5 Aralık 2011 Pazartesi

HİKAYEMİZ BÖYLE OLSA DAHA GÜZEL OLMAZ MIYDI?


Çocuk babasının ona alacağı oyuncağı sabırsızlıkla bekliyordu. Akşam olunca zil çaldığında koşarak kapıyı açacak, babasının boynuna sarılıp hediyesini alacaktı. Babası çok çalışıyordu ancak her zaman çocuğunun yanında olmaya başarabiliyordu. Hatta küçük çocuk soranlara “En iyi arkadaşım babam” diyordu.
           
            O gece sanki saatler ilerlemiyor; akşam olmak bilmiyordu. Çocuk gittikçe sabırsızlanıyordu. Nihayet güneş gövdesini gökyüzünden çekmiş, yerini akşam kızıllığına bırakmıştı. İyice karanlık olduğunda her gece aynı saatte olduğu gibi evlerinin kapısının zili çaldı. Bu gelen mutlaka babası olmalıydı. Babasının yani en iyi arkadaşının zile basışını bile ezberlemişti artık.
           
           -“Hoş geldin babacığım” diyerek babasının boynuna sarıldı. Sevinci gözlerinden okunuyordu.
             
             Babası her zamanki gibi kendisini kapı Bu gün her zaman olduğundan daha fazla yorulmuştu. Hatta canının çok sıkkın olduğu bile söylenebilirdi.
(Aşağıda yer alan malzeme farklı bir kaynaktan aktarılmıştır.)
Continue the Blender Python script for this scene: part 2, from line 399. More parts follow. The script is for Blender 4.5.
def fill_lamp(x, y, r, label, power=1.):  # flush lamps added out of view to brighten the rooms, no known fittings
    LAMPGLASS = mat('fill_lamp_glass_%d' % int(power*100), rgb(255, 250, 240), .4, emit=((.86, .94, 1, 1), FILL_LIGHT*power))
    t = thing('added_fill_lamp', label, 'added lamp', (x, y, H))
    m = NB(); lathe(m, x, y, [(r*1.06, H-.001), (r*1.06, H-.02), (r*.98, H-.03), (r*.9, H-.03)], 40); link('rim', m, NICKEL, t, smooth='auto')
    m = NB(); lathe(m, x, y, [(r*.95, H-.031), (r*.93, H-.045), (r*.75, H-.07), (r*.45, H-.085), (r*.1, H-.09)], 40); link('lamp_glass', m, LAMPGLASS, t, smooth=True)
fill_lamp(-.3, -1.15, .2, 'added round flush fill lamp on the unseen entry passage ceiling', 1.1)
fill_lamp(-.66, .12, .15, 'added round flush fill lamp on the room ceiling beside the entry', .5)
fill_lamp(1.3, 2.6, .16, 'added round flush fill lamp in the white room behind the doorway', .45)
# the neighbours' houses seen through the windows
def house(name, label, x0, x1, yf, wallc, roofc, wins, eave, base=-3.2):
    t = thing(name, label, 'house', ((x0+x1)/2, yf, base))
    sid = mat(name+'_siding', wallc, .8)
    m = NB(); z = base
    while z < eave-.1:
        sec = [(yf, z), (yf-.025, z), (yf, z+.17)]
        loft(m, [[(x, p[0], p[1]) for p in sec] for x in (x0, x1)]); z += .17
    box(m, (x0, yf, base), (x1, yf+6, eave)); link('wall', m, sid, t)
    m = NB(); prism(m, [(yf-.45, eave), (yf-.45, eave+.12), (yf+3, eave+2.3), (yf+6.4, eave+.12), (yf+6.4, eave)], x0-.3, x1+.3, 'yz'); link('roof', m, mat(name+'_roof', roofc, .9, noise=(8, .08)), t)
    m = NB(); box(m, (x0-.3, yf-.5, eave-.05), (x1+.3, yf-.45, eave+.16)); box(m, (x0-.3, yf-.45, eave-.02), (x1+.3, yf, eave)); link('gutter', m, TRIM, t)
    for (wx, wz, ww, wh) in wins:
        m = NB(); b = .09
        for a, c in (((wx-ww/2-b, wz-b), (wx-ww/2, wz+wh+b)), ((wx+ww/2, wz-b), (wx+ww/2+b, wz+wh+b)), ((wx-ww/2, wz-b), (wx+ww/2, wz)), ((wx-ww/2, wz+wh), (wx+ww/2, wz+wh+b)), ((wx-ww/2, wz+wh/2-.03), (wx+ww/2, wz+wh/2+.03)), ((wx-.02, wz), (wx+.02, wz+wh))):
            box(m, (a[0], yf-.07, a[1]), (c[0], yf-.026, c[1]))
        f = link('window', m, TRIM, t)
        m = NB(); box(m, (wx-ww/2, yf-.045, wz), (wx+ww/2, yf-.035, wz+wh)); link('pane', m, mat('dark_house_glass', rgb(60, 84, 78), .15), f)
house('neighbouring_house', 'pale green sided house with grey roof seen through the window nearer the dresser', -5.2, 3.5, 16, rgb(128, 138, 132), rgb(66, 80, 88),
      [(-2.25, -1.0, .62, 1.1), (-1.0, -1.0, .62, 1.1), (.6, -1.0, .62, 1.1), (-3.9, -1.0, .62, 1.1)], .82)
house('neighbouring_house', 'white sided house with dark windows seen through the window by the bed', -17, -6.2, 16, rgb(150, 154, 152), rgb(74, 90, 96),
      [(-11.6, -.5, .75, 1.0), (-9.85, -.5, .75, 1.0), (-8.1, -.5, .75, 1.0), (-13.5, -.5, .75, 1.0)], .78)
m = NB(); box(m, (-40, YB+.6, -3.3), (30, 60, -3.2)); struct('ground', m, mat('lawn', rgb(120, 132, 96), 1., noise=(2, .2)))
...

Ancak tüm bunların ne önemi vardı? Akşam olmuştu ve evine dönmüştü. En önemlisi ise evde onu bekleyen bir oğlu vardı ve adam bunun farkındaydı. İşte bu her şeye bedeldi. Onun için zaten her zaman yaptığı gibi davrandı. İşteki sorunlarını, çok çalışmasını bir kenara bırakıp gecenin bundan sonra ona kalan zamanını oğluna ayıracaktı. Birlikte vakit geçireceklerdi. Böylece çocuğu babasının ona aldığı hediyenin tadına yine babasıyla birlikte varacaktı. İşte babasının bu ilgisi çocuğa müthiş bir mutluluk ve güven veriyordu. Babası işten geldiğinde tüm vakit artık babasıyla ikisine kalıyordu ve saatin yelkovan ve akrebi sadece onların mutluluğu için ilerliyordu.
      
            Baba oğul yemeklerini yediler ve daha sonra oyuncak treninin parçalarını bir araya getirerek yeni oyuncağını meydana getirdiler. Sonra heyecanla trenle oynamaya başladılar. Babası çocuğunun gözlerindeki heyecanı görünce tüm dertlerini zaten unutmuştu.